An Old Mortgage with a New Life
This
high foreclosure rate that has overtaken the market recently is
really a good news/bad news story. Of course, the bad news is
obvious: families have lost their homes. The good news, however,
is that there are a huge number of homes on the market that may
be very affordable. Banks are in the business of lending money
and the last thing they want is to own YOUR real estate, so very
often there are some pretty good bargains to be had.
The down side is that although the bank may know what to do with
your money, it seems they haven’t the foggiest notion what to do
with a house, so the condition isn’t always pristine. Not to
mention (and I know this may come as a shock) sometimes the
previous owner, who is none too happy about losing his home,
spends a little time devaluing the property, if you know what I
mean. In a recent case, the former owner took the time before
departing to disconnect all of the traps under the sinks, tear
out the banister to the second floor, destroy what appeared to
be a relatively new dishwasher and rewire the thermostat so that
the air-conditioning wouldn’t operate. Clever!
I say all of this just to enlighten you to the fact that a great
deal may come with some work required. But never fear, there is
a remedy. It is called the FHA 203K mortgage. As a mortgage
product, it has been around for decades, but it has never been
more useful than it is right now. What the ‘K’ loan does is
provide the funds needed to purchase the house and rolls into
that loan the funds you need to renovate the home as well.
Couple this with a very reasonable down payment requirement of
about three percent and you have a darn near perfect mortgage
program.
So how does this work? Much more easily than you might expect,
given that it is a government program. First go house hunting
with you favorite realtor, just as you would for any other
property. Once you’ve found the house, negotiate the price just
as you normally would, with the exception being that it will be
subject to you obtaining FHA 203K financing. This should not be
alarming to anyone; the ‘K’ loan can still be closed within 45
to 60 days, provided you have a mortgage lender who knows what
they are doing. Your realtor’s guidance here is invaluable. Not
every lender who does FHA loans WILL or CAN do a ‘K.’ Look for
experience here—the 203K is not for the novice.
Once you have negotiated your purchase, you must begin the
process of accumulating the bids for the work you intend to have
done. Your best bet is to hire a general contractor who can pull
all the pieces together for you, although it is acceptable for
you to hire the individual trades yourself and oversee the
process. Whichever way you do it, the bids should then be
submitted to a HUD-approved plan reviewer who will evaluate the
bids to validate that the work can be done for the costs
provided. Once you receive his okay, the costs are rolled into
the cost of the purchase and the mortgage amount is determined
from that combined sum.
Understand, the work doesn’t have to be done prior to settling
the loan, so the seller will have no objection to the concept.

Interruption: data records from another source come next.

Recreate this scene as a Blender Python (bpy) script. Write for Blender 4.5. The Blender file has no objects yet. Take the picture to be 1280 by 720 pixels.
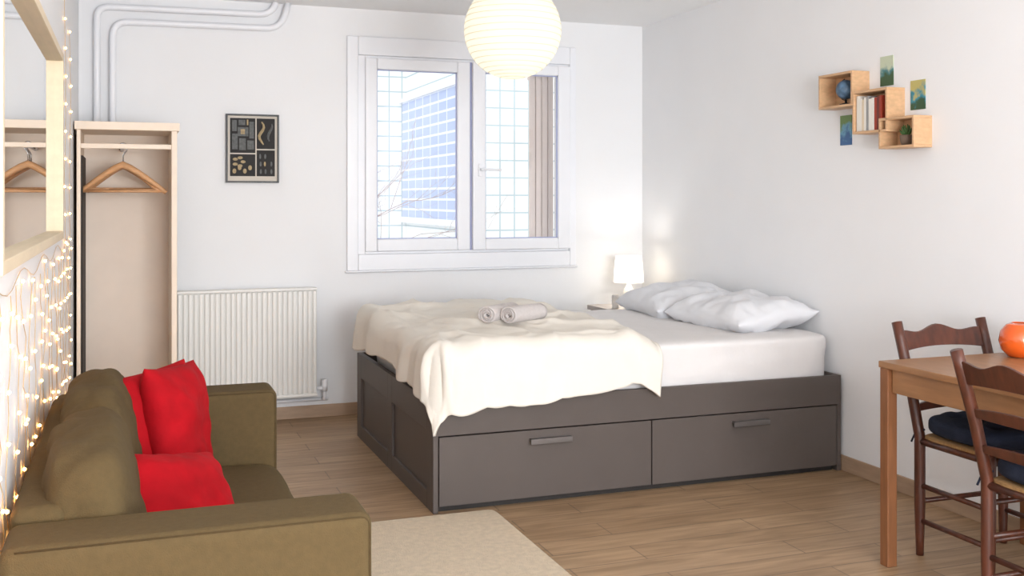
import bpy, bmesh, math, random
from mathutils import Vector, Matrix, noise
random.seed(7)
SC=bpy.context.scene
def lin(c):
    c=c/255.0
    return c/12.92 if c<=0.04045 else ((c+0.055)/1.055)**2.4
def C(r,g,b): return (lin(r),lin(g),lin(b),1)
# ---------------- materials
def mat(name,col,rough=.6,metal=0,var=.0,vscale=8,bump=0,bscale=40,stretch=(1,1,1),sheen=0,emit=None,estr=0,coat=0,spec=.5):
    m=bpy.data.materials.new(name); m.use_nodes=True
    nt=m.node_tree; b=nt.nodes['Principled BSDF']
    b.inputs['Roughness'].default_value=rough; b.inputs['Metallic'].default_value=metal
    b.inputs['Base Color'].default_value=col
    b.inputs['Specular IOR Level'].default_value=spec
    if sheen: b.inputs['Sheen Weight'].default_value=sheen
    if coat: b.inputs['Coat Weight'].default_value=coat
    if emit: b.inputs['Emission Color'].default_value=emit; b.inputs['Emission Strength'].default_value=estr
    tc=nt.nodes.new('ShaderNodeTexCoord'); mp=nt.nodes.new('ShaderNodeMapping'); mp.inputs['Scale'].default_value=stretch
    nt.links.new(tc.outputs['Object'],mp.inputs['Vector'])
    if var:
        n=nt.nodes.new('ShaderNodeTexNoise'); n.inputs['Scale'].default_value=vscale; n.inputs['Detail'].default_value=6
        nt.links.new(mp.outputs[0],n.inputs['Vector'])
        r=nt.nodes.new('ShaderNodeValToRGB'); r.color_ramp.elements[0].position=.3; r.color_ramp.elements[1].position=.7
        r.color_ramp.elements[0].color=tuple(max(0,c*(1-var)) for c in col[:3])+(1,)
        r.color_ramp.elements[1].color=tuple(min(1,c*(1+var)) for c in col[:3])+(1,)
        nt.links.new(n.outputs['Fac'],r.inputs['Fac']); nt.links.new(r.outputs['Color'],b.inputs['Base Color'])
    if bump:
        n2=nt.nodes.new('ShaderNodeTexNoise'); n2.inputs['Scale'].default_value=bscale; n2.inputs['Detail'].default_value=4
        nt.links.new(mp.outputs[0],n2.inputs['Vector'])
        bp=nt.nodes.new('ShaderNodeBump'); bp.inputs['Strength'].default_value=bump; bp.inputs['Distance'].default_value=.01
        nt.links.new(n2.outputs['Fac'],bp.inputs['Height']); nt.links.new(bp.outputs['Normal'],b.inputs['Normal'])
    return m
M={}
M['wall']=mat('wall_paint',C(242,243,245),.85,var=.01,vscale=3,bump=.04,bscale=90)
M['ceil']=mat('ceiling_paint',C(248,249,250),.9,var=.01,vscale=3)
M['pvc']=mat('white_pvc',C(242,244,249),.35,var=.01)
M['radi']=mat('radiator_enamel',C(240,239,235),.4,var=.01)
M['bed']=mat('grey_lacquer',C(90,82,78),.5,var=.04,vscale=5,spec=.3)
M['handle']=mat('handle_metal',C(116,112,110),.35,metal=.6,var=.02)
M['sheet']=mat('white_sheet',C(228,225,224),.9,var=.02,vscale=6,bump=.35,bscale=18)
M['duvet']=mat('cream_duvet',C(232,226,216),.9,var=.02,vscale=4,bump=.3,bscale=18)
M['pillow']=mat('white_pillow',C(228,229,233),.9,var=.01,bump=.35,bscale=18)
M['towel']=mat('towel_terry',C(218,211,209),1,var=.05,vscale=80,bump=.8,bscale=250)
M['sofa']=mat('olive_sofa_fabric',C(91,76,50),.9,var=.07,vscale=60,bump=.3,bscale=350,spec=.2)
M['sofad']=mat('olive_sofa_piping',C(74,60,38),.9,var=.07,vscale=60,spec=.2)
M['red']=mat('red_velvet',C(168,8,22),.85,var=.16,vscale=14,bump=.2,bscale=50,spec=.2)
M['walnut']=mat('dark_walnut',C(80,40,25),.4,var=.35,vscale=14,stretch=(3,3,.6),coat=.12)
M['table']=mat('stained_oak',C(152,110,74),.4,var=.15,vscale=9,stretch=(6,.7,6),coat=.1)
M['tleg']=mat('stained_oak_leg',C(130,84,52),.45,var=.15,vscale=9,stretch=(6,6,.7))
M['navy']=mat('navy_cushion',C(38,44,60),.9,var=.2,vscale=20,bump=.2,bscale=200,spec=.2)
M['rush']=mat('rush_seat',C(150,115,72),.9,var=.3,vscale=60,stretch=(1,8,1))
M['cream']=mat('wardrobe_cream',C(245,230,212),.6,var=.02)
M['wpanel']=mat('wardrobe_back',C(247,234,220),.7,var=.02)
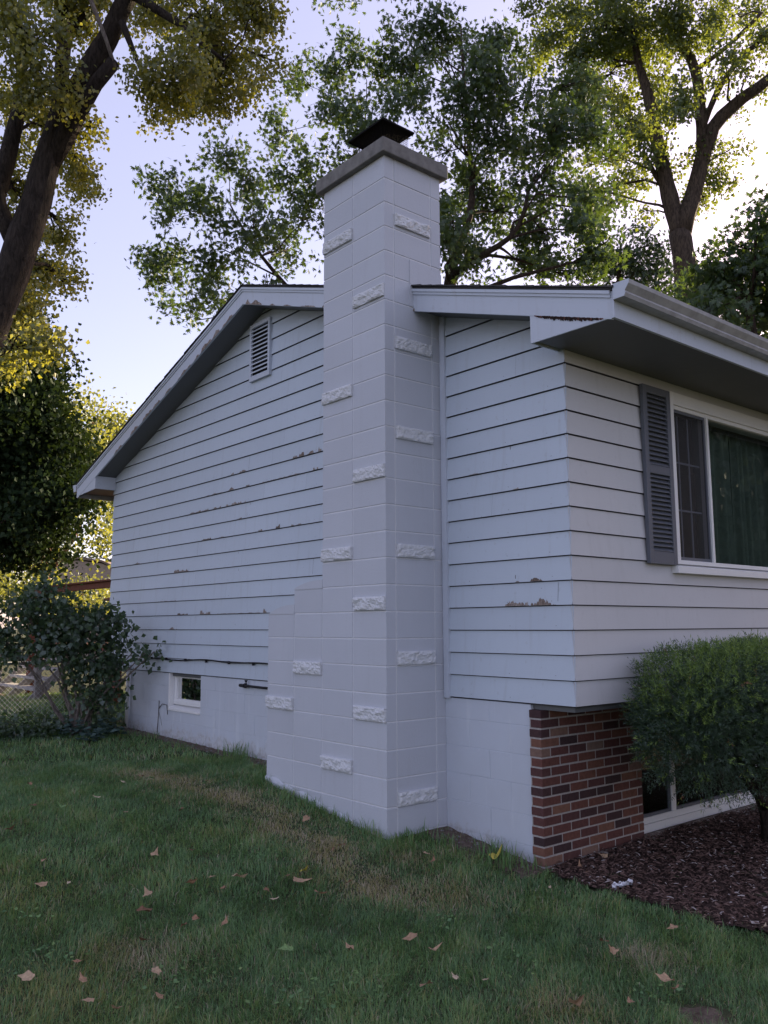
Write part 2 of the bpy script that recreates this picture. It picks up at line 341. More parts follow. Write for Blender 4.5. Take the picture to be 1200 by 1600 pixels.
# grass
def blades(n, dmin, dmax, spread, hgt, wid):
    a = YAW+rng.uniform(-spread, spread, n*2); dd = np.sqrt(rng.uniform(dmin**2, dmax**2, n*2))
    x = CAM[0]+np.sin(a)*dd; y = CAM[1]+np.cos(a)*dd
    ok = ~((x > -.015) & (y > -.015) & (y < 1.635)) & ~((x > .58) & (y > -.98) & (y < 6.0)) & ~((x > .6) & (y > 5.9) & (y < 7)) & (x < 14)
    edge = .04*np.sin(y*23)+.03*np.sin(y*51+x*17)
    ok &= ~in_poly(x-edge, y, BED)
    bare = ((x > .34+.07*np.sin(y*9)) & (x < .6) & (y < 0) & (y > -1)) | ((x > .40+.06*np.sin(y*5)) & (y > 1.6) & (y < 6.1))
    bare |= np.hypot(x-b0[0], y-b0[1]) < .12
    ok &= ~(bare & (rng.random(len(x)) < .93))
    x, y = x[ok][:n], y[ok][:n]; return x, y
pt = lambda px, py: ground_at(px, py)[:2]
STRIP = [pt(230, 1212), pt(400, 1262), pt(500, 1320), pt(590, 1385)]
def seg_d(x, y, a, b):
    ab = b-a; t_ = np.clip(((x-a[0])*ab[0]+(y-a[1])*ab[1])/(ab@ab), 0, 1); return np.hypot(x-a[0]-t_*ab[0], y-a[1]-t_*ab[1])
def lownoise(x, y, s, o=0):
    return (np.sin(x*s+o)+np.sin(y*s*1.13+1.7*o)+np.sin((x+y)*s*.73+2.1+o)+np.sin((x-y)*s*1.31+o*.6)+.8*np.sin(x*s*2.3+y*s*.9+o)+.8*np.sin(y*s*2.9-x*s*1.7))/5.6
SPOT = [(pt(540, 1372), .16, .80), (pt(175, 1485), .13, .78), (pt(1010, 1500), .18, .93), (pt(20, 1400), .30, .72), (pt(700, 1400), .3, .88), (pt(230, 1500), .22, .9), (pt(880, 1580), .2, .85), (pt(90, 1560), .3, .76), (pt(640, 1345), .15, .9)]
VV = []; AA = []
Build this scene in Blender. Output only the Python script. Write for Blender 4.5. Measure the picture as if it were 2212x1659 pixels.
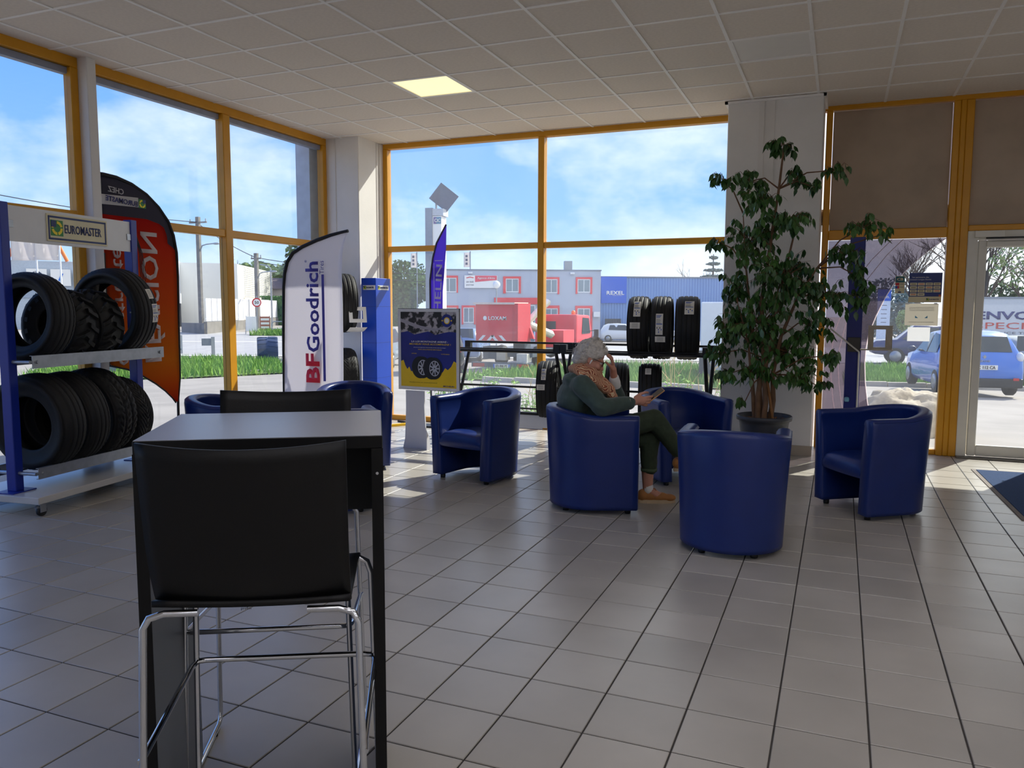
import bpy, bmesh, math, random
from mathutils import Vector, Matrix, noise as _ns
random.seed(7)
for _o in list(bpy.data.objects): bpy.data.objects.remove(_o)
C = bpy.context.scene.collection
S = bpy.context.scene
PI = math.pi
# ---------------------------------------------------------------- camera, sky, sun, exposure
CAM_R = Vector((0.924699, 0.380689, 0.002835)); CAM_U = Vector((-0.039887, 0.089476, 0.995190)); CAM_W = Vector((-0.378604, 0.920364, -0.097923))
EYE = Vector((0, 0, 1.46495))
cd = bpy.data.cameras.new('camera'); cam = bpy.data.objects.new('camera', cd); C.objects.link(cam)
cd.sensor_fit = 'HORIZONTAL'; cd.sensor_width = 36; cd.lens = 27.9374; cd.clip_end = 800; cd.clip_start = .05
_m = Matrix.Identity(4)
for _i in range(3):
    _m[_i][0] = CAM_R[_i]; _m[_i][1] = CAM_U[_i]; _m[_i][2] = -CAM_W[_i]; _m[_i][3] = EYE[_i]
cam.matrix_world = _m
S.camera = cam
S.view_settings.view_transform = 'Standard'; S.view_settings.look = 'None'
S.view_settings.exposure = 0.55; S.view_settings.gamma = 1; S.view_settings.use_curve_mapping = False
S.cycles.transparent_max_bounces = 24; S.cycles.max_bounces = 10; S.cycles.diffuse_bounces = 6
S.cycles.caustics_reflective = False; S.cycles.caustics_refractive = False
S.cycles.sample_clamp_indirect = 6

def lin(c):
    return tuple((v/12.92 if v <= .04045 else ((v+.055)/1.055)**2.4) for v in [x/255 for x in c[:3]]) + (1,)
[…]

The home will close in what would be considered a normal length
of time and the work will commence subsequent to the closing.
The work can be as extensive as a total home renovation or as
minor as a paint job and new windows. In fact, if the plan is
for modest cosmetic improvements, your lender will recommend a
streamlined 203K, and you will avoid most of the hurdles
associated with the program and race straight to the finish
line.
A common misconception about the program is that it exists
primarily to rebuild homes that are about to collapse and that
it is to be used to renovate low-end properties. Nothing is
further from the truth, although the ‘K’ can certainly be used
for that. But it is most useful when one simply wants to update
a stale old property. Let’s say that the only thing keeping you
from buying a gracious old $200,000 home in a nifty tree-lined
community is an outdated kitchen and bath. Do a ‘K,’ roll the
cost of the upgrades into your 30-year mortgage and enjoy the
charm and grace of the older property along with its modern
improvements.
It is truly a wonderful program, so it’s hard to imagine that
came from the same government agency that gave us the FHA 235
and 245 programs that sent borrowers in droves into foreclosure.
It is a product that works and is unfortunately underutilized.
Look into it – it could be just what you need.